Beginning with the first line of the data below, extract each line up to and including the one containing "COL = S.collection". Copy them exactly and add nothing.

## Supplied information
☆ ☆ ☆
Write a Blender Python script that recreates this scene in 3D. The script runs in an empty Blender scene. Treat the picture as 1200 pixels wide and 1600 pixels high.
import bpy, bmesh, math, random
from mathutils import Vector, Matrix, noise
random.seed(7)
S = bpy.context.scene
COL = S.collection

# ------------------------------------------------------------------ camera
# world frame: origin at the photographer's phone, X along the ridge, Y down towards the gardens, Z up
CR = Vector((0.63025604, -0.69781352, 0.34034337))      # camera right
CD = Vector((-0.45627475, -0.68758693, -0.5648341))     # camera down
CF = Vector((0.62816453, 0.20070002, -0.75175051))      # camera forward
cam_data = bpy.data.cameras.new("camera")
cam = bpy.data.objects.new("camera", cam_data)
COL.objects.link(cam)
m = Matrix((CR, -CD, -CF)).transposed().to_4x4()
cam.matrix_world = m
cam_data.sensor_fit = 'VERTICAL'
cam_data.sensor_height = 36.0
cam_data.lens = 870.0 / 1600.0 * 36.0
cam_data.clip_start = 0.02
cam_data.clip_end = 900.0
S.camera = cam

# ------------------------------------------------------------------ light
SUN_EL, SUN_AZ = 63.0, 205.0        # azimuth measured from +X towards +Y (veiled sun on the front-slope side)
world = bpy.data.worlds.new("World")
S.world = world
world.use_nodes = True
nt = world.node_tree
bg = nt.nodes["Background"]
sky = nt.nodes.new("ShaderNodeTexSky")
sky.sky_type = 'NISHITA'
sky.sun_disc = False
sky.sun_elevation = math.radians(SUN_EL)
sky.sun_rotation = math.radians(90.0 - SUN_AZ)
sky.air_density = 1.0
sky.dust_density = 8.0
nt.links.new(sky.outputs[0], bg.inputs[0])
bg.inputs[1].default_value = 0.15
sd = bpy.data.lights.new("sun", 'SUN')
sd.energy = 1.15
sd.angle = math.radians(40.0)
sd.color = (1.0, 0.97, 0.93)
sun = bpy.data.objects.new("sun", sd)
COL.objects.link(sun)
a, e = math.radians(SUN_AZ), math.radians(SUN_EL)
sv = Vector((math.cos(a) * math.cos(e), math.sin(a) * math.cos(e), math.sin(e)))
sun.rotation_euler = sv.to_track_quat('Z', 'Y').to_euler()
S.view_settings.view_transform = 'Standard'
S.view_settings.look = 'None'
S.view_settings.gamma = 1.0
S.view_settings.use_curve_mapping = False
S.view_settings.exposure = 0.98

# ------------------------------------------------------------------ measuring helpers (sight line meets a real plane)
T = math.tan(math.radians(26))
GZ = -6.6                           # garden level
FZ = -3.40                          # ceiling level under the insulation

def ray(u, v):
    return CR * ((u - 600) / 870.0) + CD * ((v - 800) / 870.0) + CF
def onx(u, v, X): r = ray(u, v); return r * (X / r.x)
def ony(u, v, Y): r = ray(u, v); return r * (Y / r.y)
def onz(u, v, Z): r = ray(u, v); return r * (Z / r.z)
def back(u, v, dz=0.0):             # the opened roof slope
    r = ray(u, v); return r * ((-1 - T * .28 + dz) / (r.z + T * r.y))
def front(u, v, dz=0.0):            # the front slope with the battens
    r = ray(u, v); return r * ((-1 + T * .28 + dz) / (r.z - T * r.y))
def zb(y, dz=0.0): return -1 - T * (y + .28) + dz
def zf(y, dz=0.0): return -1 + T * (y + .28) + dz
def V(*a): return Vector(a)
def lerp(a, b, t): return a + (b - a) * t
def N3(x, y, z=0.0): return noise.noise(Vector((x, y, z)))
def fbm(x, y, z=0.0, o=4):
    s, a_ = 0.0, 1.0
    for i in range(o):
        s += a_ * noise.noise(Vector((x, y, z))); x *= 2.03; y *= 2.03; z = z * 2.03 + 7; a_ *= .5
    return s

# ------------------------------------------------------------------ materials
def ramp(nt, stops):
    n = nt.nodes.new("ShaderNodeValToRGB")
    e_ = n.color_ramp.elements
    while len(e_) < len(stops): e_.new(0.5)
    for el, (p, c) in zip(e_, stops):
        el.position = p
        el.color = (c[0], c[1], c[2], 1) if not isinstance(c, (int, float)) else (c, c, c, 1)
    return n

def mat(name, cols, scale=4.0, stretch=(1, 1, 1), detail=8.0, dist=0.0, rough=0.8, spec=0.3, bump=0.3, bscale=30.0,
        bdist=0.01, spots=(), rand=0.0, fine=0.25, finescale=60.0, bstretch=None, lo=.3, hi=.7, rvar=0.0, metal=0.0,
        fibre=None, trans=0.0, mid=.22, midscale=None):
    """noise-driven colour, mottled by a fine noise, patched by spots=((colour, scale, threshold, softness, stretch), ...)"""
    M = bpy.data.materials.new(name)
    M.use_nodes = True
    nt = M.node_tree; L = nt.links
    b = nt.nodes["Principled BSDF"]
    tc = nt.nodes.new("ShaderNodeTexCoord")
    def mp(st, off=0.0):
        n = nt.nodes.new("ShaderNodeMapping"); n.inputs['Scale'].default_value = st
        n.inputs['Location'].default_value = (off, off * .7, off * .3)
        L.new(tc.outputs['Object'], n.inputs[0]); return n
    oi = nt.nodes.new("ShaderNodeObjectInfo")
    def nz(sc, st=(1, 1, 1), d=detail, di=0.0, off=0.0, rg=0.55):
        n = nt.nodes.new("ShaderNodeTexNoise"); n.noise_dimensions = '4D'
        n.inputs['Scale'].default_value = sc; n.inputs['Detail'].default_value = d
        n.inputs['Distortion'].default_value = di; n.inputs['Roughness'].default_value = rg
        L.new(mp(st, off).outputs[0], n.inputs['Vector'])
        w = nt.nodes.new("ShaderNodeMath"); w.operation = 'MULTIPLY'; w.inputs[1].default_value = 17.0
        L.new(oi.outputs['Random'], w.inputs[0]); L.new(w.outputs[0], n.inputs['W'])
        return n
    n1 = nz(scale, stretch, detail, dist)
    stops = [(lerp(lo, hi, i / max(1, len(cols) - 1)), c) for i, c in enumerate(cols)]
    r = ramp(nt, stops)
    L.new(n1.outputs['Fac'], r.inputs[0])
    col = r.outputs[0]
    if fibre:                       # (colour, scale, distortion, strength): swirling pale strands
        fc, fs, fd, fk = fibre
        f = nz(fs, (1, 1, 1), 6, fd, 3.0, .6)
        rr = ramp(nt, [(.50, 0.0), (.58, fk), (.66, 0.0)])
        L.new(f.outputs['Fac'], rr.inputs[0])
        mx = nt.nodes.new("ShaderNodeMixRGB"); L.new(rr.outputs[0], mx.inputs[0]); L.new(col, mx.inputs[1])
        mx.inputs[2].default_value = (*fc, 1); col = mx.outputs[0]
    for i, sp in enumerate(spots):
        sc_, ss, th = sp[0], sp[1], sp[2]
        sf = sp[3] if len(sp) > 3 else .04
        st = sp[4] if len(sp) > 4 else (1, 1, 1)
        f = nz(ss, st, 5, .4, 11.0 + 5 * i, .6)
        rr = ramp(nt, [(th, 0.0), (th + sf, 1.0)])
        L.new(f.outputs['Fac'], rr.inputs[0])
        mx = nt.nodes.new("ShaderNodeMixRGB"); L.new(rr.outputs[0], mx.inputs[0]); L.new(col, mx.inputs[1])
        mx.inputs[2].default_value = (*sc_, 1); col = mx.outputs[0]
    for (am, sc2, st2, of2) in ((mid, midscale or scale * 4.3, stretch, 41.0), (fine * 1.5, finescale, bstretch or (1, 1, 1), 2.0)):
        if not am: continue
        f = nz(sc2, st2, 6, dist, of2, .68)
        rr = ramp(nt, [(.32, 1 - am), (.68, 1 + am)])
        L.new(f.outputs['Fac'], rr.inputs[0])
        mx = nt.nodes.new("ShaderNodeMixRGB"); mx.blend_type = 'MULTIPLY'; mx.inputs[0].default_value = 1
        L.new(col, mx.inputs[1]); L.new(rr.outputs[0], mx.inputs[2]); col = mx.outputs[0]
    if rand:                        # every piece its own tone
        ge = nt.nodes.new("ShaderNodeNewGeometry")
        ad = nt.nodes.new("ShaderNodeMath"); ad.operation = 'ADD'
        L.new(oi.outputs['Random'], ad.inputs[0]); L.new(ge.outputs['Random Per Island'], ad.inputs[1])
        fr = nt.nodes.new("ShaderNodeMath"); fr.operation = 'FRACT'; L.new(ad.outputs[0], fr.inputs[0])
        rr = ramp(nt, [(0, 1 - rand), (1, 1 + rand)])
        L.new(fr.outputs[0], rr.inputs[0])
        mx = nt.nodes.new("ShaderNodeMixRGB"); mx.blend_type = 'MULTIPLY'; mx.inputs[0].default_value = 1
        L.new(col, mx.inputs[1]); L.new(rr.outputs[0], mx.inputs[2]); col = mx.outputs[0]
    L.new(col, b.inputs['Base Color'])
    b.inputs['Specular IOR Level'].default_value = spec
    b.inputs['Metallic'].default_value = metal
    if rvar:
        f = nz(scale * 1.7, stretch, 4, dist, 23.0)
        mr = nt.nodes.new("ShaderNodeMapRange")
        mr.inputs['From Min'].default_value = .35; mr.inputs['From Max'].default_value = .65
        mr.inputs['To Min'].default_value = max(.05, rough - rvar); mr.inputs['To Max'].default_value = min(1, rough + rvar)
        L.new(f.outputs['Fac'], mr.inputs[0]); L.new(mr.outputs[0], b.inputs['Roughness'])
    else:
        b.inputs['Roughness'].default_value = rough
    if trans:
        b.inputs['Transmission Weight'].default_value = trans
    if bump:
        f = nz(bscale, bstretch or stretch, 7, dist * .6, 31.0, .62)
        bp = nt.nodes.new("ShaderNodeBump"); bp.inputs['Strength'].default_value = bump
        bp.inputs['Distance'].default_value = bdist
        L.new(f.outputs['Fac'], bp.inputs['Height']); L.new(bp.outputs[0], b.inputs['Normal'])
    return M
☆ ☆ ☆
## Result for this exercise
Write a Blender Python script that recreates this scene in 3D. The script runs in an empty Blender scene. Treat the picture as 1200 pixels wide and 1600 pixels high.
import bpy, bmesh, math, random
from mathutils import Vector, Matrix, noise
random.seed(7)
S = bpy.context.scene
COL = S.collection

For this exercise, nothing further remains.